So, I got a Commodore 64 when I was in the 4th grade. It came bundled with a Rolf Harris picture building program on casette tape which never loaded properly but from what I could tell by its box cover, you could build pictures from a selection of tiles, and each tile consisted of a different pattern. It would've been pretty awesome to play with too - I think you could even describe it as a creative mode Minecraft in 2D. The box cover even had a picture of a castle that was made with the tileset.
I can't recall if Koala Pad came bundled with the C64, but that program was my doorway into pixel art. I drew pictures using a one button joystick on an old blurry TV, and the pictures were limited to a 320 × 200 pixels resolution with a 16 colour palette, and you couldn't use more than two colors within a certain pixel distance or else the colours would switch back which was pretty frustrating. Sadly, I don't have any of the hundreds of pictures I did way back then as you needed special hardware to bring data off those 5-1/4" disks which I didn't have access to.
Many years later, I upgraded to an Amiga 500. The Amiga came with a mouse, so that was a definite advantage when it came down to doing pixel art. My A500 came bundled with Fusion Paint which was a fairly reasonable paint program, but the leading paint program at the time was definitely Electronic Art's Deluxe Paint. Even Disney was using it. So with Dpaint III (and then later, Dpaint IV), I continued doing pixel art through out highschool. I joined a few demo groups and worked on a whole lot of the art pieces, title screens and logos, roughly half of which you can see here.
Just a tiny bit about demo's - they were done by groups of programmers, artists, and musicians and were mostly non-interactive technical and graphical experiences which pushed the hardware beyond where games ever went. Demo's required various bits and pieces other than logos and titlescreens including custom fonts, animations, and various kinds of textures and patterns for routines. All the work seen here was done when I was between 15 and 18, the days when Wolfenstein 3D broke out. Unfortunately, the Amiga reached the end of it's days, I went on to study and work in the field of Graphic Design, and that was the end of my pixel art journey.
For the pixel artists out there, if you look closely, you can observe my pixel art going through various experimental changes - the Robert Smith picture (which was printed in Australian Commodore Amiga Review magazine) used some pretty standard and, you can say, pretty sterile dithering patterns. The Karla Gilbert picture (girl sitting on steps) was when I started trying different and more chunky dithering techniques for the background to make things interesting, and the last picture I worked on (the girl eating the apple) was when I hit on a dithering solution which gave the most interesting results - it gives off a really interesting textured result. I used that same dithering in the "class" logo (top left in the logo collage).

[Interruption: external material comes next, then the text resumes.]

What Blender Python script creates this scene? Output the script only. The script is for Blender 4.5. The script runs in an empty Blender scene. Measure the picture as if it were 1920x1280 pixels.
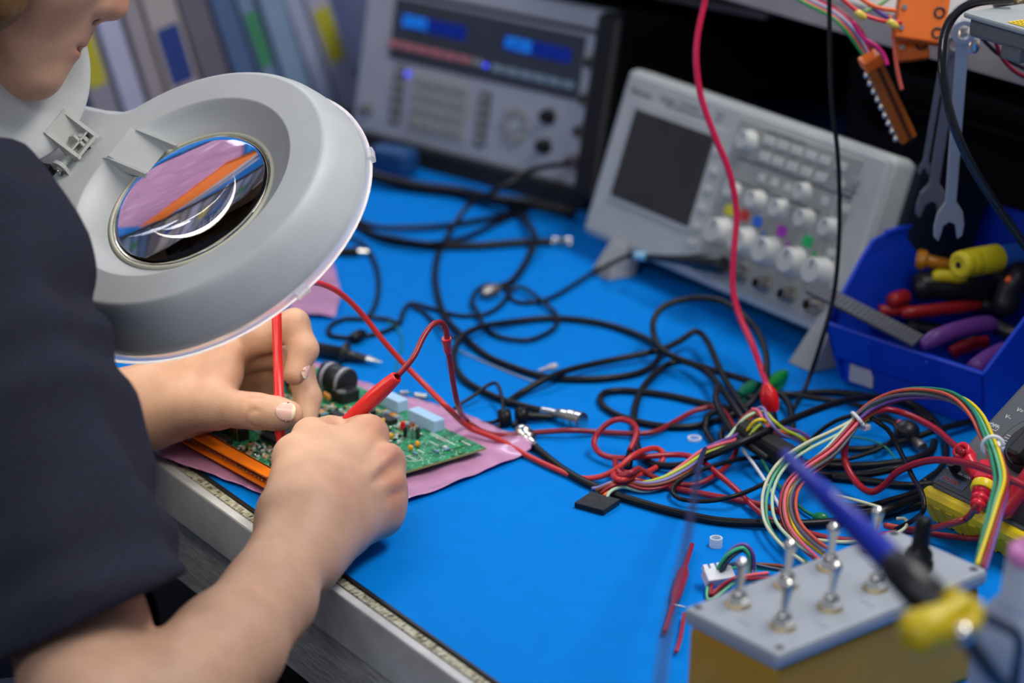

I know that had I continued on with pixel art, I would have experimented a whole more with colour, and you could see some of that developing in the "class" logo. I think most artists know that pictures of faces and objects are never a straight gradient shade of a particular colour. Faces, for example, can consist of many, many different colours, with light greys, pinks, oranges, blues etc depending on lighting, shadows, and reflections. Portraits and pictures can have a whole lot more kick and become so much more vibrant and interesting when you mix in various colours. Pointillism, used by painters, is also an idea that carries on perfectly for pixel art for mixing various kinds of colours, especially when you had a limited 32 colour palette on the Amiga.
Finally, I've been a keen observer of the resurgence of pixel art in recent years - there are some absolutely amazing things being done these days with pixel art in games, especially where artists limit themselves to such low resolutions. You can spot the differing styles and fads going on, some borrowed from the early days of pixel art, and others are bringing styles seen more commonly in the illustration field into pixel art form.
From an old-school pixel artist as myself, a lot of the lo-res stuff that's all the rage now would have not been received so well way back in the Amiga days. All jagged edges HAD to be anti-aliased, and you had to dither all your work so you'd never see a colour step into another. You didn't want to show the limitations of your hardware, and antialiasing + dithering everything was a great way to hide all that. Artwork that hid those limitations were much more appealing and looked a whole better in screenshots for games than those that didn't bother. Nowadays, gamers have really come to embrace that really chunky pixel art look and it really has become an extremely appealing style, especially when you bring it to life with some good animation too. I'm planning to jump right back into pixel art in a big way after a 20 year hiatus, after I finish all the stuff I've committed to do for tsumea.